Author Topic: £50 quid note starring Alan Turing  (Read 1154 times)

£50 quid note starring Alan Turing
« on: 25 March, 2021, 11:55:35 am »
Anybody know how I can get one of these when they come out ?
I'd like to give as a gift to my sons.

Re: £50 quid note starring Alan Turing
« Reply #1 on: 25 March, 2021, 12:44:27 pm »
Should have honoured him when he was alive. Typical once you are not needed and its all over you are trash. Is this another flag waving distraction for the muppets in power?

Davef

Re: £50 quid note starring Alan Turing
« Reply #2 on: 25 March, 2021, 01:11:24 pm »
Isn’t this just the new £50 note, so any bank.

FifeingEejit

  • Not Small
Re: £50 quid note starring Alan Turing
« Reply #3 on: 25 March, 2021, 01:12:08 pm »
Anybody know how I can get one of these when they come out ?
I'd like to give as a gift to my sons.

Find a bank branch that's open and ask for one?
I know you can wander into most Scottish banks and ask for English money and get a wad of 10s and 20s

You can buy coins from the royal mint direct but dunnoh if the BoE do similar for notes.

Beardy

  • Shedist
Re: £50 quid note starring Alan Turing
« Reply #4 on: 25 March, 2021, 01:24:58 pm »
Alan Turing, while undoubtedly vital to the war effort, was only part of equation. It was Tommy Flowers that designed and built Colossus, buying the components with his own money because TPTB didn’t believe that valves would be reliable enough. The Bombe, Turing’s design, was a single purpose electro mechanical computer, whereas Colossus was electronic and programmable and is considered as the first electronic programmable computer
For every complex problem in the world, there is a simple and easily understood solution that’s wrong.

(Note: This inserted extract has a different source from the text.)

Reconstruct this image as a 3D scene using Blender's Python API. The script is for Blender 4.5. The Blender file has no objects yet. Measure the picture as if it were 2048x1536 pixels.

Re: £50 quid note starring Alan Turing
« Reply #5 on: 25 March, 2021, 03:13:23 pm »
On or after June 23rd you should be able to simply walk into a bank and exchange a wad of your scruffy fivers for one.

rogerzilla

  • When n+1 gets out of hand
Re: £50 quid note starring Alan Turing
« Reply #6 on: 25 March, 2021, 03:38:18 pm »
It's quite literally the pink pound now  ;D
Hard work sometimes pays off in the end, but laziness ALWAYS pays off NOW.

citoyen

  • Occasionally rides a bike
Re: £50 quid note starring Alan Turing
« Reply #7 on: 25 March, 2021, 04:28:41 pm »
It's quite literally the pink pound now  ;D

It was already *literally* the pink pound.
"The future's all yours, you lousy bicycles."